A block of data
start
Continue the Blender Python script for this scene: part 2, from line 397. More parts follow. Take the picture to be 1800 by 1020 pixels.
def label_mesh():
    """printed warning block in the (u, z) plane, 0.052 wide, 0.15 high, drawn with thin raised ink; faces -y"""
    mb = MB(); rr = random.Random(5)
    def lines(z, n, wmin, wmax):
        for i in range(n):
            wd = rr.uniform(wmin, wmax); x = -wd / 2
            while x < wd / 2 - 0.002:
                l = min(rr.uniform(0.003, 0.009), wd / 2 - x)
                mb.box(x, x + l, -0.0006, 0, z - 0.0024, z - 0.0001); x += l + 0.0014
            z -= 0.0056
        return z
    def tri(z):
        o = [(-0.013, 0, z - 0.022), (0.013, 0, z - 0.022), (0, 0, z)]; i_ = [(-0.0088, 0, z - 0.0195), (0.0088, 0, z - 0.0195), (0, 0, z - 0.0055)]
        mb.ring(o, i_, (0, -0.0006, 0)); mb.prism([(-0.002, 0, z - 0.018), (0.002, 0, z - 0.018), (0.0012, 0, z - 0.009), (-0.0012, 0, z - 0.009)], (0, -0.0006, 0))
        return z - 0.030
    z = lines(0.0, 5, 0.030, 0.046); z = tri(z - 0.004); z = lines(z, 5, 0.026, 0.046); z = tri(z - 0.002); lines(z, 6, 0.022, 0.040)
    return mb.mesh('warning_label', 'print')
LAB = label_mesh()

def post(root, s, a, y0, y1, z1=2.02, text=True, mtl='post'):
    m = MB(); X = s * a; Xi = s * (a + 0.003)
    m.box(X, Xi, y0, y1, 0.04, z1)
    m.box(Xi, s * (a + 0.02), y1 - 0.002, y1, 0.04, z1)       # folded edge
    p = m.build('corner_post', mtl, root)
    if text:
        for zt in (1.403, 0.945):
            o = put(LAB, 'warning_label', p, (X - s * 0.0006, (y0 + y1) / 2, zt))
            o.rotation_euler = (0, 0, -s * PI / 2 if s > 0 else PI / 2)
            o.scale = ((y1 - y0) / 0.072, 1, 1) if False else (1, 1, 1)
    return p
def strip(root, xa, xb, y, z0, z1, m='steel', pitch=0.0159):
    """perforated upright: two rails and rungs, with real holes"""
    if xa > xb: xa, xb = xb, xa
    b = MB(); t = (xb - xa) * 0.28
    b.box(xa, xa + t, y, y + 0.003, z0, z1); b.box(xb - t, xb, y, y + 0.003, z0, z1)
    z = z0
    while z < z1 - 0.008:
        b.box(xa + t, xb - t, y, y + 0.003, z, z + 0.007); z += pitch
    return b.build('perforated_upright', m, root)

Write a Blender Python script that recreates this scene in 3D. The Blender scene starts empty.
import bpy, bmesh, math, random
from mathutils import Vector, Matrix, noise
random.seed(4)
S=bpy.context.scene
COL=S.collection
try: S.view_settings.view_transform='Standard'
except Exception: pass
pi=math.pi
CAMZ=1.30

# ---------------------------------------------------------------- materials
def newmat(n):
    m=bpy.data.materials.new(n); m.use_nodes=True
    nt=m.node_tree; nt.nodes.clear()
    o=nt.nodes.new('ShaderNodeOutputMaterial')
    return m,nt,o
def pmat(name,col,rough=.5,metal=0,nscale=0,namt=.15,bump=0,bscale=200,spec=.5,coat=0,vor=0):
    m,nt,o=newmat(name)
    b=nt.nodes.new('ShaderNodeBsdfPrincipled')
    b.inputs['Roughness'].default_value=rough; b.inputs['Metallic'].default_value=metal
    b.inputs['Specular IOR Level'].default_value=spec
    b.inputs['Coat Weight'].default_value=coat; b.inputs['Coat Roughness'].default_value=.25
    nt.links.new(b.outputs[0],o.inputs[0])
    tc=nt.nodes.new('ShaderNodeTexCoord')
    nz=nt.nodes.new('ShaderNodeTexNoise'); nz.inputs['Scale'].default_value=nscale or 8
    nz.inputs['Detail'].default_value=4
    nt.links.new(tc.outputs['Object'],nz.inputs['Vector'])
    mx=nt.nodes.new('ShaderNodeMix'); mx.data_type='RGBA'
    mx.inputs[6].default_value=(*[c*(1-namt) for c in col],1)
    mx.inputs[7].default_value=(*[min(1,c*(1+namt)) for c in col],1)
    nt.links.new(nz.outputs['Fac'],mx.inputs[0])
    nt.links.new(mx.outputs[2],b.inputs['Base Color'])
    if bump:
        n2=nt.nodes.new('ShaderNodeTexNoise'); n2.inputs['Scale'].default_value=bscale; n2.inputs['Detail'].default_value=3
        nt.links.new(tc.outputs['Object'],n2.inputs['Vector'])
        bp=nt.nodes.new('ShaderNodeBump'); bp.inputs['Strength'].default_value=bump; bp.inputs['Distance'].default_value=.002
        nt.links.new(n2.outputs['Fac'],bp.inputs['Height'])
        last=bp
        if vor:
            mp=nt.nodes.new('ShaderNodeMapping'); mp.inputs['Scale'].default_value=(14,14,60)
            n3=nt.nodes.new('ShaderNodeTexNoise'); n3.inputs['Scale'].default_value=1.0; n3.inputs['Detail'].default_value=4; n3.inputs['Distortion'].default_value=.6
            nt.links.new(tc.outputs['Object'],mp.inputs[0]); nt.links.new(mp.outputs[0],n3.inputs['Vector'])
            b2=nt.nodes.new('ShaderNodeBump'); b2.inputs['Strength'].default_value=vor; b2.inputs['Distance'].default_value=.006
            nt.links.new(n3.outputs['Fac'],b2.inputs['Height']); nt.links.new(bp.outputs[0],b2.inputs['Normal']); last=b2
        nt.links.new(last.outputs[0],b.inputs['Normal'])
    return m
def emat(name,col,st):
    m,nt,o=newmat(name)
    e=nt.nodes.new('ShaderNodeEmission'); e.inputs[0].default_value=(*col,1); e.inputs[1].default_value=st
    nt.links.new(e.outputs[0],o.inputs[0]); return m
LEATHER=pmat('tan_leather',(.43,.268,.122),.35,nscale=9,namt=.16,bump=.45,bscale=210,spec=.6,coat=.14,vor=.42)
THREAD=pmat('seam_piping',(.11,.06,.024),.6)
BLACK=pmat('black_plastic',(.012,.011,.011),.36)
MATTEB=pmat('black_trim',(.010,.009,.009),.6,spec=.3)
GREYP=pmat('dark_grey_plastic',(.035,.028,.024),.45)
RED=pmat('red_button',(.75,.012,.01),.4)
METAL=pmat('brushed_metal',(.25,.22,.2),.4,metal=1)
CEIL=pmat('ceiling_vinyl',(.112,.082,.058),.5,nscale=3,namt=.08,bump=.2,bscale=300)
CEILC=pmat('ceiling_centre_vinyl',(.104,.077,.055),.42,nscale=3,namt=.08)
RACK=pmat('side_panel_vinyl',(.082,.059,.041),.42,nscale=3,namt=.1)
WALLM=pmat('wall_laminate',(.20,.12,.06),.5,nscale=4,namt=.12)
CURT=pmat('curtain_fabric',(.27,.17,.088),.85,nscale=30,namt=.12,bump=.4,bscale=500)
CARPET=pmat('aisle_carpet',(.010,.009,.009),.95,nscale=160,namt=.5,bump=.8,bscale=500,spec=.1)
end
§ **TASK INSTRUCTIONS**
Search the preceding listing for "from" and extract every line where it is found.

§ **SOLUTION FOR THIS TASK**
Continue the Blender Python script for this scene: part 2, from line 397. More parts follow. Take the picture to be 1800 by 1020 pixels.
from mathutils import Vector, Matrix, noise